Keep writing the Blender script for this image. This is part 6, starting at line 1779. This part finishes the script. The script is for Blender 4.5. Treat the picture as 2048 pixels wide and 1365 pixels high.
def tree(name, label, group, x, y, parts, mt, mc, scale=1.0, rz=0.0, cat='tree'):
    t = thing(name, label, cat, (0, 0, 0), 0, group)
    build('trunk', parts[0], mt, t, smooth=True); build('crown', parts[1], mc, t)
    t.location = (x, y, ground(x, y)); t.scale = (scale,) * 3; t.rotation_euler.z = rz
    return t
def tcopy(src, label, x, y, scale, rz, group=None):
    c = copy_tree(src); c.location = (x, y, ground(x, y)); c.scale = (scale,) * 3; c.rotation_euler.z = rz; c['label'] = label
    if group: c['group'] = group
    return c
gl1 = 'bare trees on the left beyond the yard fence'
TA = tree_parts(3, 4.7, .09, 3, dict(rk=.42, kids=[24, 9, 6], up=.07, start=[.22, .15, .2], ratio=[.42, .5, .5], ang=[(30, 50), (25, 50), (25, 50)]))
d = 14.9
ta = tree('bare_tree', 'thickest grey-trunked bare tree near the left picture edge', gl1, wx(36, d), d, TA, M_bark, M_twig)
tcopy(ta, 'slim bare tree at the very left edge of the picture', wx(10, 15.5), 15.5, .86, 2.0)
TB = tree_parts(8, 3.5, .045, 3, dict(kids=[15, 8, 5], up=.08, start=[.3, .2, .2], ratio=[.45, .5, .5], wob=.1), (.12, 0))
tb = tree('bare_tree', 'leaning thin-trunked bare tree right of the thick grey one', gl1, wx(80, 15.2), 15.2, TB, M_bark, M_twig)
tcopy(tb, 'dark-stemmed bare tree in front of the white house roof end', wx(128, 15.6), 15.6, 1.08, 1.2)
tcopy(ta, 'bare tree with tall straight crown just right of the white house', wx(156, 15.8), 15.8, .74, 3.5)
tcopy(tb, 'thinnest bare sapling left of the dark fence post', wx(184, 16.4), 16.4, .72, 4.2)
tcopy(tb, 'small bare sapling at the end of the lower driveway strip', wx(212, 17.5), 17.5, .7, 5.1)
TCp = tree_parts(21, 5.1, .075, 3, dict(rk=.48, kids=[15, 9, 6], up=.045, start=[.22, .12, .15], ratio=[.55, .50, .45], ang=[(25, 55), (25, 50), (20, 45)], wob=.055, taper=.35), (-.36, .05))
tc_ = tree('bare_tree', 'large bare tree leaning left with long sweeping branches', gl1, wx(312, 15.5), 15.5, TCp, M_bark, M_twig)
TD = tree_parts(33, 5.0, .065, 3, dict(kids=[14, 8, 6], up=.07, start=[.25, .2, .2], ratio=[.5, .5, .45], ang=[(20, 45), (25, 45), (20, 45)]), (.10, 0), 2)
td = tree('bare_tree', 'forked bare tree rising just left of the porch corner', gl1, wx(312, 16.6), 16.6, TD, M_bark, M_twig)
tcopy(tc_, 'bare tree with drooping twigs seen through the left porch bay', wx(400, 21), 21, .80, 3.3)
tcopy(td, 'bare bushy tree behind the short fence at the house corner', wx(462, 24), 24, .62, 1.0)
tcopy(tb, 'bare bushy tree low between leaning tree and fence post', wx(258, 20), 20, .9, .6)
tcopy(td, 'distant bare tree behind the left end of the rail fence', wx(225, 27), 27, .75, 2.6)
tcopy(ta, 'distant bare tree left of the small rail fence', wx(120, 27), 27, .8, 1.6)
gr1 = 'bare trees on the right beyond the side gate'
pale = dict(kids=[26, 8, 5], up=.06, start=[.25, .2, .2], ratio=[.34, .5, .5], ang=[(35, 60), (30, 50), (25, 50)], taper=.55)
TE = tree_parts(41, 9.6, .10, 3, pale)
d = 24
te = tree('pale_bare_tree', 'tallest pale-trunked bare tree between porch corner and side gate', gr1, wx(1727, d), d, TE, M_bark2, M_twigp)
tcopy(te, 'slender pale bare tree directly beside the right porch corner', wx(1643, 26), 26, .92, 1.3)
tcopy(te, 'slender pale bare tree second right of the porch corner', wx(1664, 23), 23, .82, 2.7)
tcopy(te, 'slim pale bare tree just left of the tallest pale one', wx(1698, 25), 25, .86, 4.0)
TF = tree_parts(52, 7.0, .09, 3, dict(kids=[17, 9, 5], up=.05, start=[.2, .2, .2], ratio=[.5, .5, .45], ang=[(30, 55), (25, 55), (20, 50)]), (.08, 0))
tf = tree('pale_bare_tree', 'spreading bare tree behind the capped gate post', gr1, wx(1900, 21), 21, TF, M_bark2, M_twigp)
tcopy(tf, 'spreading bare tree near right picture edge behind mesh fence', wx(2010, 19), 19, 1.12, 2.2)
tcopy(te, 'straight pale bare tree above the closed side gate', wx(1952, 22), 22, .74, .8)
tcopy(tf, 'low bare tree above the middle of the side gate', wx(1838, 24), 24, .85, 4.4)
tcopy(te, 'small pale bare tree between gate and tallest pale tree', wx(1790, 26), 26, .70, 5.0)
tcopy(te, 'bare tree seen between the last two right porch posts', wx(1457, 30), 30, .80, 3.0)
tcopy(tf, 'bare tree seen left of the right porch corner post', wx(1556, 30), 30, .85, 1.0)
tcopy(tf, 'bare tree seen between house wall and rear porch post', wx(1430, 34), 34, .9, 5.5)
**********
## WHAT YOU SHOULD DO
Return the material exactly as it stands.

## RESULT OF THE EXERCISE
Keep writing the Blender script for this image. This is part 6, starting at line 1779. This part finishes the script. The script is for Blender 4.5. Treat the picture as 2048 pixels wide and 1365 pixels high.
def tree(name, label, group, x, y, parts, mt, mc, scale=1.0, rz=0.0, cat='tree'):
    t = thing(name, label, cat, (0, 0, 0), 0, group)
    build('trunk', parts[0], mt, t, smooth=True); build('crown', parts[1], mc, t)
    t.location = (x, y, ground(x, y)); t.scale = (scale,) * 3; t.rotation_euler.z = rz
    return t
def tcopy(src, label, x, y, scale, rz, group=None):
    c = copy_tree(src); c.location = (x, y, ground(x, y)); c.scale = (scale,) * 3; c.rotation_euler.z = rz; c['label'] = label
    if group: c['group'] = group
    return c
gl1 = 'bare trees on the left beyond the yard fence'
TA = tree_parts(3, 4.7, .09, 3, dict(rk=.42, kids=[24, 9, 6], up=.07, start=[.22, .15, .2], ratio=[.42, .5, .5], ang=[(30, 50), (25, 50), (25, 50)]))
d = 14.9
ta = tree('bare_tree', 'thickest grey-trunked bare tree near the left picture edge', gl1, wx(36, d), d, TA, M_bark, M_twig)
tcopy(ta, 'slim bare tree at the very left edge of the picture', wx(10, 15.5), 15.5, .86, 2.0)
TB = tree_parts(8, 3.5, .045, 3, dict(kids=[15, 8, 5], up=.08, start=[.3, .2, .2], ratio=[.45, .5, .5], wob=.1), (.12, 0))
tb = tree('bare_tree', 'leaning thin-trunked bare tree right of the thick grey one', gl1, wx(80, 15.2), 15.2, TB, M_bark, M_twig)
tcopy(tb, 'dark-stemmed bare tree in front of the white house roof end', wx(128, 15.6), 15.6, 1.08, 1.2)
tcopy(ta, 'bare tree with tall straight crown just right of the white house', wx(156, 15.8), 15.8, .74, 3.5)
tcopy(tb, 'thinnest bare sapling left of the dark fence post', wx(184, 16.4), 16.4, .72, 4.2)
tcopy(tb, 'small bare sapling at the end of the lower driveway strip', wx(212, 17.5), 17.5, .7, 5.1)
TCp = tree_parts(21, 5.1, .075, 3, dict(rk=.48, kids=[15, 9, 6], up=.045, start=[.22, .12, .15], ratio=[.55, .50, .45], ang=[(25, 55), (25, 50), (20, 45)], wob=.055, taper=.35), (-.36, .05))
tc_ = tree('bare_tree', 'large bare tree leaning left with long sweeping branches', gl1, wx(312, 15.5), 15.5, TCp, M_bark, M_twig)
TD = tree_parts(33, 5.0, .065, 3, dict(kids=[14, 8, 6], up=.07, start=[.25, .2, .2], ratio=[.5, .5, .45], ang=[(20, 45), (25, 45), (20, 45)]), (.10, 0), 2)
td = tree('bare_tree', 'forked bare tree rising just left of the porch corner', gl1, wx(312, 16.6), 16.6, TD, M_bark, M_twig)
tcopy(tc_, 'bare tree with drooping twigs seen through the left porch bay', wx(400, 21), 21, .80, 3.3)
tcopy(td, 'bare bushy tree behind the short fence at the house corner', wx(462, 24), 24, .62, 1.0)
tcopy(tb, 'bare bushy tree low between leaning tree and fence post', wx(258, 20), 20, .9, .6)
tcopy(td, 'distant bare tree behind the left end of the rail fence', wx(225, 27), 27, .75, 2.6)
tcopy(ta, 'distant bare tree left of the small rail fence', wx(120, 27), 27, .8, 1.6)
gr1 = 'bare trees on the right beyond the side gate'
pale = dict(kids=[26, 8, 5], up=.06, start=[.25, .2, .2], ratio=[.34, .5, .5], ang=[(35, 60), (30, 50), (25, 50)], taper=.55)
TE = tree_parts(41, 9.6, .10, 3, pale)
d = 24
te = tree('pale_bare_tree', 'tallest pale-trunked bare tree between porch corner and side gate', gr1, wx(1727, d), d, TE, M_bark2, M_twigp)
tcopy(te, 'slender pale bare tree directly beside the right porch corner', wx(1643, 26), 26, .92, 1.3)
tcopy(te, 'slender pale bare tree second right of the porch corner', wx(1664, 23), 23, .82, 2.7)
tcopy(te, 'slim pale bare tree just left of the tallest pale one', wx(1698, 25), 25, .86, 4.0)
TF = tree_parts(52, 7.0, .09, 3, dict(kids=[17, 9, 5], up=.05, start=[.2, .2, .2], ratio=[.5, .5, .45], ang=[(30, 55), (25, 55), (20, 50)]), (.08, 0))
tf = tree('pale_bare_tree', 'spreading bare tree behind the capped gate post', gr1, wx(1900, 21), 21, TF, M_bark2, M_twigp)
tcopy(tf, 'spreading bare tree near right picture edge behind mesh fence', wx(2010, 19), 19, 1.12, 2.2)
tcopy(te, 'straight pale bare tree above the closed side gate', wx(1952, 22), 22, .74, .8)
tcopy(tf, 'low bare tree above the middle of the side gate', wx(1838, 24), 24, .85, 4.4)
tcopy(te, 'small pale bare tree between gate and tallest pale tree', wx(1790, 26), 26, .70, 5.0)
tcopy(te, 'bare tree seen between the last two right porch posts', wx(1457, 30), 30, .80, 3.0)
tcopy(tf, 'bare tree seen left of the right porch corner post', wx(1556, 30), 30, .85, 1.0)
tcopy(tf, 'bare tree seen between house wall and rear porch post', wx(1430, 34), 34, .9, 5.5)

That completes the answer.